Possible spy plane
getting new role
with Kentucky
students
Written by
Larry Muhammad
lmuhammad@courier-journal.com 7:25 PM, Mar. 27, 2011|
The small plane's logbook lists dozens of
flights from Lahore, Pakistan, to Karachi,
Delhi and Calcutta, India, in the 1950s,
and its current owner, a La Grange
businessman, believes it was a spy plane.
Now the vintage Cessna 195A —
disassembled and shipped to the United
States when it was bought in 1993 — is
being put back together and made
airworthy by high school students in a
Kentucky aviation program.
“It's going to be like a giant jigsaw puzzle
that your life depends on,” said Sam
McCalla, a Frankfort Independent School
sophomore who will work on the aircraft.
Jacob Alvey, an Oldham County High School
senior who also will help reassemble the
plane, said, “This is going to be an
adventure because we're planning to fly it
at air shows, and the quality of work that it
requires is going to be a good learning
experience.”
They are among 200 students from 12
public schools working with the Kentucky
Institute for Aerospace Education, a
Frankfort-based nonprofit that introduces
youngsters to aeronautical engineering and
aircraft maintenance by teaching them to
design, repair and fly airplanes.
The institute has seven planes,
experienced flight mechanics and aviators
among its volunteer instructors,
partnerships with the University of Kentucky
College of Engineering, Kentucky
Department of Aviation and other agencies,
and hangars at the Capital City Airport in
Frankfort.
“Working on the Cessna 195A will be a
great project for our future aircraft
mechanics,” said institute director Tim
Smith, “and once the airplane is flying, it
will draw much interest in the aviation
community.”
Manufactured between 1947 and 1954,
the 195A was one of the first Cessna
planes built of aluminum and served the
Army, Air Force and Air National Guard as
a light transport and utility aircraft. It was
marketed to civilians primarily for business
use.
Neil Kaufman, the businessman donating
the plane to the institute, said his late wife,
Sharon, bought it for him after a friend
working for a U.S. government agency
overseas found it in a hangar in Lahore.
“I have pictures of the engineers who
disassembled the plane in Pakistan,” said
Kaufman, an aviation buff, longtime
commercial pilot and vice president of
Lesco Design and Manufacturing, which
makes conveyor equipment for the auto
industry. “They built crating out of scrap
wood and put this thing in a container and
sent it to the U.S.
“This plane was kept ready for flight for I
don't know how many years, but very little
time — under 600 hours — was actually
spent flying it. And what it looks like from
the logbook is that it was used for spying
on India.”
The logbook, one of several documents
Kaufman has connected to the aircraft,
recorded many round-trip flights from
Pakistan to India between 1951 and 1956,
some marked “uneventful,” by the Lahore
Flying Club.
“That's how they disguised it, but
apparently they were flying around India to
see if there was ground activity,” Kaufman
said.
Now the plane is in pieces, meticulously
organized and stored on Kaufman's
sprawling residential property in La
Grange: the fuselage, landing gear, engine
and propeller in a storage trailer; seats
and cabin paneling in a garage; wings and
scores of smaller parts in cabinet drawers
in a large work shed.
“I worked on the airplane for better than
10 years, trying to restore the thing to 100
percent, doing everything myself,” Kaufman
said. “Now I'm pushing 63, and if I spent
another 10 years, I'd be lucky to fly it.

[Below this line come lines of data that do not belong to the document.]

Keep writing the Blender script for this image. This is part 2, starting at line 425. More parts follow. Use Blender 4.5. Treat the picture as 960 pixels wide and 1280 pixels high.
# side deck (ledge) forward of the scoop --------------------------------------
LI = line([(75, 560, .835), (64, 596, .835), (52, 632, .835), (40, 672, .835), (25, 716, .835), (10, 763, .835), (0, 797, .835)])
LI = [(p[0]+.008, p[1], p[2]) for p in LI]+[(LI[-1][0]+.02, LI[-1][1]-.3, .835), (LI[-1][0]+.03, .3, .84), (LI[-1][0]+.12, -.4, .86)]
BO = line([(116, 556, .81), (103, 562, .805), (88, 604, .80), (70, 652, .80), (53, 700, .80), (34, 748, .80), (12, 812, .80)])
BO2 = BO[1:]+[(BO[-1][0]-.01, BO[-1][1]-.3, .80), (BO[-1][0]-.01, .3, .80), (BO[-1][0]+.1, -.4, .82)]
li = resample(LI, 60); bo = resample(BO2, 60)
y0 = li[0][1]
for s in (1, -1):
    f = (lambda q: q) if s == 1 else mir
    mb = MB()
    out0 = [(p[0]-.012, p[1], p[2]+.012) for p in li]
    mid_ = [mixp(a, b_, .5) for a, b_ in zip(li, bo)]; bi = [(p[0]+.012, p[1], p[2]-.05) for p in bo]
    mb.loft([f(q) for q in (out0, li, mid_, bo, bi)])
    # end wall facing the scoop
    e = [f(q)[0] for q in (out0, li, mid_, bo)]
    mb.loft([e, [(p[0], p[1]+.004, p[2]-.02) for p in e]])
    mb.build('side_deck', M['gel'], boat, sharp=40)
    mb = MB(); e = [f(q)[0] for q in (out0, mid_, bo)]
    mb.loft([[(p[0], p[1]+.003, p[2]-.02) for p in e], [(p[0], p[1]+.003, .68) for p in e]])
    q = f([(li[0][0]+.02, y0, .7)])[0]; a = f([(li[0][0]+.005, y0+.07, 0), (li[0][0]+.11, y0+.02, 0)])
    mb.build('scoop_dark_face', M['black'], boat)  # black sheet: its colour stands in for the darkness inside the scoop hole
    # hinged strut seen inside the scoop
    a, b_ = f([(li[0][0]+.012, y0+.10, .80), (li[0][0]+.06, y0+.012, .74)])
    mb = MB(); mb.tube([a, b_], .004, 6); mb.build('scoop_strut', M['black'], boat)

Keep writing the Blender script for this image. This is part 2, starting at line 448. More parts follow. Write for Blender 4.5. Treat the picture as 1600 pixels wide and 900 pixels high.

That's why I'm donating it to a place that
will restore it, keep it and fly it, and it will
be worth something when they're done with
it.”
Smith said the restoration will take three to
five years and will involve sorting out
hundreds of parts, connecting wings to the
fuselage, installing the engine, rigging
control cables, making sure the electrical
systems function properly, working section
by section.
“We've put together teams of our best
students, the ones most interested in
aircraft maintenance, and we'll be
accomplishing three objectives by receiving
the airplane,” Smith said. “It will be close to
Neil, it will fly again and not sit in a
museum, and its restoration will be
completed by students working alongside
adults in the aviation industry.
“We're bringing to life an airplane that has
been dead since 1956. That's what our
student teams are ready to embark upon.”